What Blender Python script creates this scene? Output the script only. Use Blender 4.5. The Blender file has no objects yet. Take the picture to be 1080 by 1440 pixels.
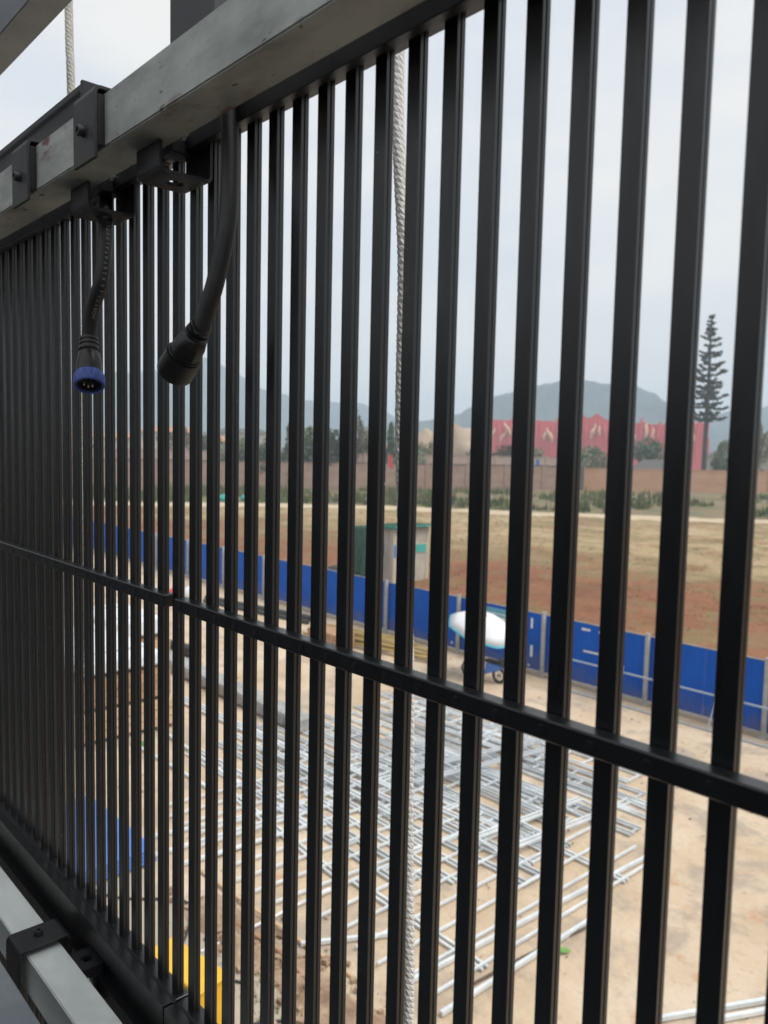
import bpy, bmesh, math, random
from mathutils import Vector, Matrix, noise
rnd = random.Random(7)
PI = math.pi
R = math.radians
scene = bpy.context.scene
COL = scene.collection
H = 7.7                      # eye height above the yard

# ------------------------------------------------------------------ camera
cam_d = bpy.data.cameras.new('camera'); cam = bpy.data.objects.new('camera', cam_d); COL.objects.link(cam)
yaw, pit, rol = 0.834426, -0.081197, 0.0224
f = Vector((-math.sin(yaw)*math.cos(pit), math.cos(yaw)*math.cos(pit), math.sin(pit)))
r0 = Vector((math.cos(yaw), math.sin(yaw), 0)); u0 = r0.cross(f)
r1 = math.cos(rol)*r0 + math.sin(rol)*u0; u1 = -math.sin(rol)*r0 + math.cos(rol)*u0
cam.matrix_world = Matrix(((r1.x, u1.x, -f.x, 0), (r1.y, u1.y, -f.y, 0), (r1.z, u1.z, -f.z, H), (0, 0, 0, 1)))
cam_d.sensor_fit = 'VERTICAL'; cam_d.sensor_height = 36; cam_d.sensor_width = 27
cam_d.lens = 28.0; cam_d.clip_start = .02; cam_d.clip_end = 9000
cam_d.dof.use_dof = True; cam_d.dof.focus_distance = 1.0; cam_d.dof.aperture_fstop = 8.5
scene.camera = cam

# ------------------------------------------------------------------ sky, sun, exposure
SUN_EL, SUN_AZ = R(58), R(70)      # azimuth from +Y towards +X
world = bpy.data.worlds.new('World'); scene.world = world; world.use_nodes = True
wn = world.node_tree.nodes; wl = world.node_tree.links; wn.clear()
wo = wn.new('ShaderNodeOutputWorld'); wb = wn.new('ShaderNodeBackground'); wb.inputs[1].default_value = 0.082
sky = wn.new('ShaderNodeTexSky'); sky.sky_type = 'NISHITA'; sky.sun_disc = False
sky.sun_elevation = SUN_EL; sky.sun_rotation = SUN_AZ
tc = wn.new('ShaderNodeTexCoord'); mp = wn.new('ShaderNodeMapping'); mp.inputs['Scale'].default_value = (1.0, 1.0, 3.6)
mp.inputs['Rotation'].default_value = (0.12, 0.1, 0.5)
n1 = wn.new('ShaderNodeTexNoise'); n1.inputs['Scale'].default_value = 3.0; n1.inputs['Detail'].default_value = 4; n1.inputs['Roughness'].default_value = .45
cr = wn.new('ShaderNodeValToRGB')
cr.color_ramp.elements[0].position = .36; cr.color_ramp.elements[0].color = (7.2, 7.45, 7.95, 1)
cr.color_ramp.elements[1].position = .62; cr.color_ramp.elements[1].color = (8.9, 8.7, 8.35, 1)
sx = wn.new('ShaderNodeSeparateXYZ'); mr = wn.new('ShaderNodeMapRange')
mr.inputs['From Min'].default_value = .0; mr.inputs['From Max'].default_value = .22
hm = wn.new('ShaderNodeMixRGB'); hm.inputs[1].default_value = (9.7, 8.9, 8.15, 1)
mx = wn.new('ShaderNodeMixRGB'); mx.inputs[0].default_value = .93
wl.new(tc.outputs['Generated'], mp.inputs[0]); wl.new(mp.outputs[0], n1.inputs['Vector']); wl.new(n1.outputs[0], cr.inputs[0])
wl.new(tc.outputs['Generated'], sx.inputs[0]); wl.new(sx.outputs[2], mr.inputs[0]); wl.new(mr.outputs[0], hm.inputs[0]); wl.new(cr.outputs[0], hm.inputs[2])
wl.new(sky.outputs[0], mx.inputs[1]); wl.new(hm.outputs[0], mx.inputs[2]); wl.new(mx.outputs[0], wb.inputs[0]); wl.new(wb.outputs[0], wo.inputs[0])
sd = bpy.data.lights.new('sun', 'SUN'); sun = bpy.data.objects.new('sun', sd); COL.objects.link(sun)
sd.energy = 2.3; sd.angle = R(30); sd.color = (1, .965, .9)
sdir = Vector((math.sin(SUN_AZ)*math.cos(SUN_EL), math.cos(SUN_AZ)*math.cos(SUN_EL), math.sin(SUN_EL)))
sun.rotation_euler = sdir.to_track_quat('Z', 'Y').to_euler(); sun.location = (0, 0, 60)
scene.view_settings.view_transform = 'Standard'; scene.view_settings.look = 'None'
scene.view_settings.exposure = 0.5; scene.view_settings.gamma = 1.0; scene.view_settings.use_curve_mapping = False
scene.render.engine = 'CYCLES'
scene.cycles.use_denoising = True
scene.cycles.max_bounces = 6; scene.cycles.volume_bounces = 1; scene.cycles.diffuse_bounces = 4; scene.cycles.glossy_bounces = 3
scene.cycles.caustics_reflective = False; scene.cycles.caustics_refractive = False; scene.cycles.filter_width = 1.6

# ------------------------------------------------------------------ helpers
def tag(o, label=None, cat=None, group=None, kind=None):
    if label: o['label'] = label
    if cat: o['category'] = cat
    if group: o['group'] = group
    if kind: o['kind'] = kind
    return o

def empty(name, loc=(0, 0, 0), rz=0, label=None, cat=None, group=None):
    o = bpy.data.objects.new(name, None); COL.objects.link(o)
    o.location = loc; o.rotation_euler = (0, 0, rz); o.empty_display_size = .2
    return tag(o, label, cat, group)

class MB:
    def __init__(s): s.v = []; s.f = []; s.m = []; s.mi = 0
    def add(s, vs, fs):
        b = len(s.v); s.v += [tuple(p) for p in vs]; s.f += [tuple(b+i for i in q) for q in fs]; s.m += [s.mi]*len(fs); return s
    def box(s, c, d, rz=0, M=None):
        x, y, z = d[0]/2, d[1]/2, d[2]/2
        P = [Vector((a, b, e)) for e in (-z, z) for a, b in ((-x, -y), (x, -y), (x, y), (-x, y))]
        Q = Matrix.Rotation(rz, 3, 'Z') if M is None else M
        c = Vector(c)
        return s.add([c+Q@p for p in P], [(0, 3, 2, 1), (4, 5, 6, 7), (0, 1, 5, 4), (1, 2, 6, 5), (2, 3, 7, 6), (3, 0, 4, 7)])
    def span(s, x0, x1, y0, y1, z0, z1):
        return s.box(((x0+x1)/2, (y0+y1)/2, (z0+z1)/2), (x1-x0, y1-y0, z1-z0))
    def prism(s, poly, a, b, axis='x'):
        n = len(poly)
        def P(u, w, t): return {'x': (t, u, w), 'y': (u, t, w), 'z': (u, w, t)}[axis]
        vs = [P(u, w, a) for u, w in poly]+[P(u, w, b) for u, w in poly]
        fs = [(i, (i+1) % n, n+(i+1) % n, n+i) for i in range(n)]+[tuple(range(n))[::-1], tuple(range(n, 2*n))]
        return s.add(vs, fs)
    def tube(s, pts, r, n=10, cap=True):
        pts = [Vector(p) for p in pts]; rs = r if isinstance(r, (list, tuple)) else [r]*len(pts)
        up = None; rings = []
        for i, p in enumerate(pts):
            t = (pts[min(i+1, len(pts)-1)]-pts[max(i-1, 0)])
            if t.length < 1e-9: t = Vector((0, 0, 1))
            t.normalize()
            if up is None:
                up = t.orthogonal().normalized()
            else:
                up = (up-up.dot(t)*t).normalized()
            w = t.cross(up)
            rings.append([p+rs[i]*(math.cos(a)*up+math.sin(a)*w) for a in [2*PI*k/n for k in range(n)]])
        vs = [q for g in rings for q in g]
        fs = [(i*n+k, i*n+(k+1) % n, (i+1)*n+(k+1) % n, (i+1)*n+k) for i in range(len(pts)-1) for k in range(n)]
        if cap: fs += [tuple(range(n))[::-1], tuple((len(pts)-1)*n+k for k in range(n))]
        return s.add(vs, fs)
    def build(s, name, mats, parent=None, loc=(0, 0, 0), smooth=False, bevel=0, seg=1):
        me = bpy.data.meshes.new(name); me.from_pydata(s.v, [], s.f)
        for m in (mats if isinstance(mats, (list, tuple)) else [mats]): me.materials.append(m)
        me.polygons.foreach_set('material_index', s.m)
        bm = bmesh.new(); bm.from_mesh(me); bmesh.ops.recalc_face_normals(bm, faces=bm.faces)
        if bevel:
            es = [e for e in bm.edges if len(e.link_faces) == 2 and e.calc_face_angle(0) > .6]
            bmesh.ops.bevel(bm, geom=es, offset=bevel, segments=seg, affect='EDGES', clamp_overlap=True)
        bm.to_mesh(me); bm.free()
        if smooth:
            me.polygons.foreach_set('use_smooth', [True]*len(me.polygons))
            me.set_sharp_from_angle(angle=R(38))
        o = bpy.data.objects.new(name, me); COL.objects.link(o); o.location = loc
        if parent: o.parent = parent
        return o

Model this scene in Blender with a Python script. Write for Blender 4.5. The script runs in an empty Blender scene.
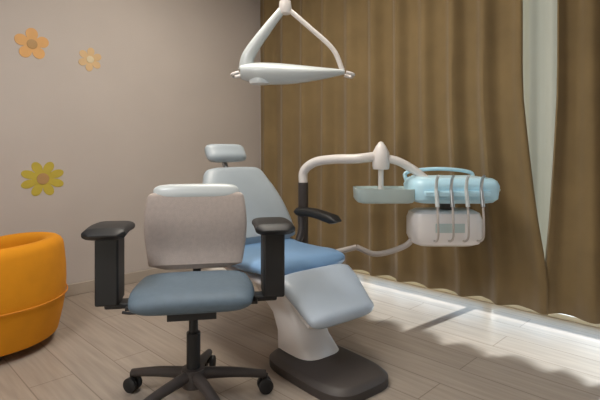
------------------------------------
PROBLEM DESCRIPTION:
Pictures are excluded; extract exactly the lines from the start of the data through the line that holds "scene.camera = cam", both ends included.

FULL RESPONSE:
What Blender Python script creates this scene? Output the script only. Use Blender 4.5. The Blender file has no objects yet. Take the picture to be 1080 by 1440 pixels.
import bpy, bmesh, math, random
from mathutils import Vector, Matrix, noise
rnd = random.Random(7)
PI = math.pi
R = math.radians
scene = bpy.context.scene
COL = scene.collection
H = 7.7                      # eye height above the yard

# ------------------------------------------------------------------ camera
cam_d = bpy.data.cameras.new('camera'); cam = bpy.data.objects.new('camera', cam_d); COL.objects.link(cam)
yaw, pit, rol = 0.834426, -0.081197, 0.0224
f = Vector((-math.sin(yaw)*math.cos(pit), math.cos(yaw)*math.cos(pit), math.sin(pit)))
r0 = Vector((math.cos(yaw), math.sin(yaw), 0)); u0 = r0.cross(f)
r1 = math.cos(rol)*r0 + math.sin(rol)*u0; u1 = -math.sin(rol)*r0 + math.cos(rol)*u0
cam.matrix_world = Matrix(((r1.x, u1.x, -f.x, 0), (r1.y, u1.y, -f.y, 0), (r1.z, u1.z, -f.z, H), (0, 0, 0, 1)))
cam_d.sensor_fit = 'VERTICAL'; cam_d.sensor_height = 36; cam_d.sensor_width = 27
cam_d.lens = 28.0; cam_d.clip_start = .02; cam_d.clip_end = 9000
cam_d.dof.use_dof = True; cam_d.dof.focus_distance = 1.0; cam_d.dof.aperture_fstop = 8.5
scene.camera = cam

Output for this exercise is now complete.